Distributed Symmetric Key Establishment: a Scalable Quantum-Safe Key Distribution Protocol

TL;DR

This paper introduces DSKE, a scalable, information-theoretically secure protocol for distributing symmetric keys in networks, resistant to quantum attacks and suitable for various real-world applications.

Contribution

The paper presents DSKE, a novel scalable protocol for symmetric key distribution that offers information-theoretic security and robustness against unbounded adversaries.

Findings

Proves security and robustness of DSKE against unbounded adversaries.

Demonstrates versatile implementations in real environments.

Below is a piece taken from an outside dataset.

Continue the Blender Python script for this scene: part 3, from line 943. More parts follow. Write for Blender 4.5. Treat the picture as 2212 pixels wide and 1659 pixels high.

Shows DSKE's scalability and quantum safety in network settings.

Abstract

Pre-shared keys (PSK) have been widely used in network security. Nonetheless, existing PSK solutions are not scalable. Moreover, whenever a new user joins a network, PSK requires an existing user to get a new key before they are able to communicate with the new user. The key issue is how to distribute the PSK between different users. Here, we solve this problem by proposing a new protocol called Distributed Symmetric Key Establishment (DSKE). DSKE has the advantage of being scalable. Unlike standard public key infrastructure (PKI) which relies on computational assumptions, DSKE provides information-theoretic security in a universally composable security framework. Specifically, we prove the security (correctness and confidentiality) and robustness of this protocol against a computationally unbounded adversary, who additionally may have fully compromised a bounded number of the intermediaries and can eavesdrop on all communication. DSKE also achieves distributed trust through secret sharing. We present several implementations of DSKE in real environments, such as providing client services to link encryptors, network encryptors, and mobile phones, as well as the implementation of intermediaries, called Security Hubs, and associated test data as evidence for its versatility. As DSKE is highly scalable in a network setting with no distance limit, it is expected to be a cost-effective quantum-safe cryptographic solution to the network security threat presented by quantum computers.